Nepal’s earthquake of April of 2015, was the worst in the last 80 years, killing nearly 9,000 people and injured nearly 22,000.
The Tamang, indigenous people of the Himalayan region of Nepal, were disproportionately hit. 600,000 Tamang houses were completely destroyed and 1,385 Tamang where killed; more than half of the ‘people’.

Two years after the earthquake I visited the Tamang village of Ichok, located in Sindhupalchok district, northeast of Kathmandu. The Ichok village is located 6 hours from the busy city os Kathmandu and basic needs such as water and sanitary facilities are not attended by the government. Like many indigenous communities around the globe, Tamang people suffered discrimination from their own nation.

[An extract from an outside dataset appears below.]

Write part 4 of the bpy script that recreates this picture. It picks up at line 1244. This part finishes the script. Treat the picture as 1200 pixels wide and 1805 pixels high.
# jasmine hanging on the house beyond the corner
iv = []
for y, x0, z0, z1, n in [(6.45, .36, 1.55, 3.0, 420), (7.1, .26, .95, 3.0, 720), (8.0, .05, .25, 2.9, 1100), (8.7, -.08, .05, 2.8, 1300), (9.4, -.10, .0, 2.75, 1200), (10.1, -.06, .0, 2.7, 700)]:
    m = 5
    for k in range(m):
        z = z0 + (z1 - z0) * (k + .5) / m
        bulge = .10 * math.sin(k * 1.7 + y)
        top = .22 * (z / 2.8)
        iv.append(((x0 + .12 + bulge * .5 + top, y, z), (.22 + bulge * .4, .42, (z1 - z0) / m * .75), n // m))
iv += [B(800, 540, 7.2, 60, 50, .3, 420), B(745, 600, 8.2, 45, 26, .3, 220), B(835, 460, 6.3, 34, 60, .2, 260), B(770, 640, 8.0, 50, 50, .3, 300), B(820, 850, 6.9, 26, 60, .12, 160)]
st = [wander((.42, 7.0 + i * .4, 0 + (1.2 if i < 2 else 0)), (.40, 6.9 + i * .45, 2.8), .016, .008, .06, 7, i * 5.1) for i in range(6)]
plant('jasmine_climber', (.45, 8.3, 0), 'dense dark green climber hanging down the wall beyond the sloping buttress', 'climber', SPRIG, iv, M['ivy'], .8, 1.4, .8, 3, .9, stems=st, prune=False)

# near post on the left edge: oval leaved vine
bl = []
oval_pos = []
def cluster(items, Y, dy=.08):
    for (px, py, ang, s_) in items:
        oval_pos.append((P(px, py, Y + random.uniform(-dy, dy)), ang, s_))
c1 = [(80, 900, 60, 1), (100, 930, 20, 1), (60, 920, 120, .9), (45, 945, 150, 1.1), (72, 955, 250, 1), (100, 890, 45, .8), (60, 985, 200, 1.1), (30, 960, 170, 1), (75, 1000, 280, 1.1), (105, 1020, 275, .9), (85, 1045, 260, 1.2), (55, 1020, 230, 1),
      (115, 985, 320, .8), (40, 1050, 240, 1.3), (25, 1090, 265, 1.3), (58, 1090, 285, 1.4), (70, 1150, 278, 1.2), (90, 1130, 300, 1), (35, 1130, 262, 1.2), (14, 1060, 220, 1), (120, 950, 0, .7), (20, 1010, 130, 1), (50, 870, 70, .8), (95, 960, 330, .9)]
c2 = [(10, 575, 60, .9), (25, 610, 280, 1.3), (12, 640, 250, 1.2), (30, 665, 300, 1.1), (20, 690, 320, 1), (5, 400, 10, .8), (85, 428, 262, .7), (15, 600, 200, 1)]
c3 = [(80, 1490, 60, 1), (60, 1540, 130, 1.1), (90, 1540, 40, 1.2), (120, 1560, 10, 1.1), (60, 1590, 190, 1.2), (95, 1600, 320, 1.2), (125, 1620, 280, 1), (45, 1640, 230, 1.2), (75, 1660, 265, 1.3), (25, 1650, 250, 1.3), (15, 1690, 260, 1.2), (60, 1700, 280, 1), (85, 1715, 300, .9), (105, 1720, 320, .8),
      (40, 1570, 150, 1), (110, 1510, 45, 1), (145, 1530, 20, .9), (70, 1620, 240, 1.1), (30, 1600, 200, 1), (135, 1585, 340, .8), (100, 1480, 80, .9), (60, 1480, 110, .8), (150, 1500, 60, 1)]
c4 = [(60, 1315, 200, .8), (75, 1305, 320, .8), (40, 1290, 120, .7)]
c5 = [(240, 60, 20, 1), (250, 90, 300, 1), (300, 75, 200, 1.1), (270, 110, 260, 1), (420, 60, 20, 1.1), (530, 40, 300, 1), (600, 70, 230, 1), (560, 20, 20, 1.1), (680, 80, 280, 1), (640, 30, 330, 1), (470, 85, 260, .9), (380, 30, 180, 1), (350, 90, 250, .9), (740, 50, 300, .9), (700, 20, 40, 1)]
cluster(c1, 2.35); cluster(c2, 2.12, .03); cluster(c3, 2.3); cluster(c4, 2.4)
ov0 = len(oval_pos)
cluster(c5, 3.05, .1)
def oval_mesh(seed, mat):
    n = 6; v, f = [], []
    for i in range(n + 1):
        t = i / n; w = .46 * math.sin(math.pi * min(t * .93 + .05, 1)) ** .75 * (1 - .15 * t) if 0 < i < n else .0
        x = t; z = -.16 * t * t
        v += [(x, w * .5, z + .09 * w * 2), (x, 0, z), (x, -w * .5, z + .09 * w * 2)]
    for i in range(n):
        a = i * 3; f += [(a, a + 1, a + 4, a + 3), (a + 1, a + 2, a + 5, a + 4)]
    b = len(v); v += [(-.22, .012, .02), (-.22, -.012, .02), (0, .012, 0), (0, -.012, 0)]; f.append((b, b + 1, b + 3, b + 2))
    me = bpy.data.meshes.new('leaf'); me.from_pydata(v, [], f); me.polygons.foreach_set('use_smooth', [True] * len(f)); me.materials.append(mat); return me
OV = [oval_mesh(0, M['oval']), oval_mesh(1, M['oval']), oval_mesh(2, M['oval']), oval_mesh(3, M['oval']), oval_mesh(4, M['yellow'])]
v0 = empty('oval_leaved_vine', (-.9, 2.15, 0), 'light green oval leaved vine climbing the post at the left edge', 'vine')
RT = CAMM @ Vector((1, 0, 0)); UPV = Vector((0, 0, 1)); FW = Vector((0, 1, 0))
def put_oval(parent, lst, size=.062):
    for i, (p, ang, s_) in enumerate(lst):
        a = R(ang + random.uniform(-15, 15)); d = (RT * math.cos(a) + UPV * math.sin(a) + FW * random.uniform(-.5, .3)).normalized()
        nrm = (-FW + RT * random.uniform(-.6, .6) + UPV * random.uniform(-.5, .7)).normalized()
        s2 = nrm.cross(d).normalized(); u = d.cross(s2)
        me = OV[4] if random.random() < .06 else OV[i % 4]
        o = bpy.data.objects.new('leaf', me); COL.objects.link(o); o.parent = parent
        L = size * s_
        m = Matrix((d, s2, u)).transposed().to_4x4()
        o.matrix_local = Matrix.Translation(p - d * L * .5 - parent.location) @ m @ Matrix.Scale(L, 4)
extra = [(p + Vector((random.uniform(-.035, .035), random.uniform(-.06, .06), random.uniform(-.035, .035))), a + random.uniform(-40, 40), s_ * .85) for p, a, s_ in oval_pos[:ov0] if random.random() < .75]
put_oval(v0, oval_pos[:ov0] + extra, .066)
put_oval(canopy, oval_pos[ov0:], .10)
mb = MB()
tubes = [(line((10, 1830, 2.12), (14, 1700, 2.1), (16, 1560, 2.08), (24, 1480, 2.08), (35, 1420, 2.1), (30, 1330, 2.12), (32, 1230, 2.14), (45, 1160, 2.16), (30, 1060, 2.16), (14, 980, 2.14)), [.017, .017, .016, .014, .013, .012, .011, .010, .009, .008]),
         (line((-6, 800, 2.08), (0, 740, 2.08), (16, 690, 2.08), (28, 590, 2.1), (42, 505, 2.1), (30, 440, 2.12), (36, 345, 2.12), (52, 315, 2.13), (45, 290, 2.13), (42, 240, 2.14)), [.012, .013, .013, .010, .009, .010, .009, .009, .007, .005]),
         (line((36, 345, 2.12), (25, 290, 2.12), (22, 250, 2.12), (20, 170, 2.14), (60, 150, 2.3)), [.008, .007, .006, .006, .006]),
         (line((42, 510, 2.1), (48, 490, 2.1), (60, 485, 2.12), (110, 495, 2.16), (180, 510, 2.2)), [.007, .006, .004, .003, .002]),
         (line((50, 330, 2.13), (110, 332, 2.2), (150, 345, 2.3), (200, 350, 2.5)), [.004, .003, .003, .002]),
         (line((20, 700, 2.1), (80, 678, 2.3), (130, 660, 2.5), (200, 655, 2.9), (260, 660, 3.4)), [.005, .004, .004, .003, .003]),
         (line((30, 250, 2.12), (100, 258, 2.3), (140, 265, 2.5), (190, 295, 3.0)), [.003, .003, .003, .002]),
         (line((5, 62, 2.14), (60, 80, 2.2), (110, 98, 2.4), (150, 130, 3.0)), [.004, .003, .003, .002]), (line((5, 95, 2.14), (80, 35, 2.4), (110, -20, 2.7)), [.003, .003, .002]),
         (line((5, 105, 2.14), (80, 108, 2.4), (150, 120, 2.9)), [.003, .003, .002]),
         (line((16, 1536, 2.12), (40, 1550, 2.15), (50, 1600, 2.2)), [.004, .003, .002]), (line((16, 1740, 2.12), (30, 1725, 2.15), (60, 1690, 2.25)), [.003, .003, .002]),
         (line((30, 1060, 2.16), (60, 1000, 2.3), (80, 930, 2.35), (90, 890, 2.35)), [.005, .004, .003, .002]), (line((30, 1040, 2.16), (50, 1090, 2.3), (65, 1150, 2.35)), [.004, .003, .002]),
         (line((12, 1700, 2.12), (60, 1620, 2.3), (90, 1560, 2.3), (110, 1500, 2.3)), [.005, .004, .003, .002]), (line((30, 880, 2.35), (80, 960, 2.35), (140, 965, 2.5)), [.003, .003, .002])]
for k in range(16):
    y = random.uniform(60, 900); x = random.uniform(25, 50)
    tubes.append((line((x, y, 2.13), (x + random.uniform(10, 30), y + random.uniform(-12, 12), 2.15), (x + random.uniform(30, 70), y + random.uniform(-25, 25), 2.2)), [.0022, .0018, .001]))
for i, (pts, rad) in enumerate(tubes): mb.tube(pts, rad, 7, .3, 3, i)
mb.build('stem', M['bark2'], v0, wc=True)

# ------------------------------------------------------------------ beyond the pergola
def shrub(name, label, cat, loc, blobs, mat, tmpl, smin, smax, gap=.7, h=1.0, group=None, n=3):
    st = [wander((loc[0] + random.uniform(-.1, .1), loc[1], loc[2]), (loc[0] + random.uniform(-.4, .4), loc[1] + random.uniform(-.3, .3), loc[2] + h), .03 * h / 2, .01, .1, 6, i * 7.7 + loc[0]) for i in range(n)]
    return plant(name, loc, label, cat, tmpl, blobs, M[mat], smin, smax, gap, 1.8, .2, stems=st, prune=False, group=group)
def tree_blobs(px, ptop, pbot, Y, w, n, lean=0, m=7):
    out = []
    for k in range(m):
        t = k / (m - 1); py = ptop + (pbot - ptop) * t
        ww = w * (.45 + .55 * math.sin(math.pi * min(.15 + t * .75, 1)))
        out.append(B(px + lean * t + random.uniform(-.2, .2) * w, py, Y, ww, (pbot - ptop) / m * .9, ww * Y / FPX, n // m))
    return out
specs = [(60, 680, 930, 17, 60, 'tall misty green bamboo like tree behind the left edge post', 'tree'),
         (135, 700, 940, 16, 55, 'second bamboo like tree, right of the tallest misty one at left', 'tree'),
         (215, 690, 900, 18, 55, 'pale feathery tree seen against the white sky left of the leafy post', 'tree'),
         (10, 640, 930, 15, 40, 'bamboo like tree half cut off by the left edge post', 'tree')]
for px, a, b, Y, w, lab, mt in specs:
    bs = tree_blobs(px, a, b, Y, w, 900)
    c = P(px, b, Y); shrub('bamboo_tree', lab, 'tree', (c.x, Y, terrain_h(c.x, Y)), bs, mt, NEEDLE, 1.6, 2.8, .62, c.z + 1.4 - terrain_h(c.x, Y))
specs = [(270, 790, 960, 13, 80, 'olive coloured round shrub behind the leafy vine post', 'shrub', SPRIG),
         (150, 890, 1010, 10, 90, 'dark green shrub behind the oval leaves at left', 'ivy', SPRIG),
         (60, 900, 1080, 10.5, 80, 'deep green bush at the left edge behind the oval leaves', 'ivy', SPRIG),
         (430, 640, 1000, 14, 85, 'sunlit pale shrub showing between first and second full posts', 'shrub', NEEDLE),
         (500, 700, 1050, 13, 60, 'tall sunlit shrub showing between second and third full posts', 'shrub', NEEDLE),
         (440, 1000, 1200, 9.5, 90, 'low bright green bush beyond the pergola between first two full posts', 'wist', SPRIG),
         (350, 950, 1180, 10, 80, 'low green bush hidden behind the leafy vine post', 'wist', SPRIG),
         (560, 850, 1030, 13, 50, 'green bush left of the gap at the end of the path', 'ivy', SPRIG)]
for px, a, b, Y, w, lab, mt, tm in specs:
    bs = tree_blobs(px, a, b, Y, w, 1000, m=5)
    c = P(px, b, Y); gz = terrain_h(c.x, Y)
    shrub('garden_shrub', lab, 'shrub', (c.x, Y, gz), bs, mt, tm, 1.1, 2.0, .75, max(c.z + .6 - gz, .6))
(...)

The Nepali government helped very little or nothing at all, families to rebuild their houses, and many families were still constructing new houses through assuming a debt with the government. The help of international organizations and volunteers was essencial as without them, materials for construction of their houses and their water supply, wouldn’t have been available.

The Tamang have their own mother tongue (called Tamang) still largely spoken today. It belongs to the Tibeto-Burman language group. Farmers spend their days working the soil or taking care of grazing livestock. The men also work with carpentry, masonry and handcrafts. Thought I was looking for signs to portray a community affected by a huge catastrophy, what I found was a clear example of a community full of resilience.

Values which humankind admire – courage, integrity, generosity – are instinctive principles of Tamang.
Being together with them for a week taught me what these values really mean as well as giving clear basis for living them: gratefulness for being alive.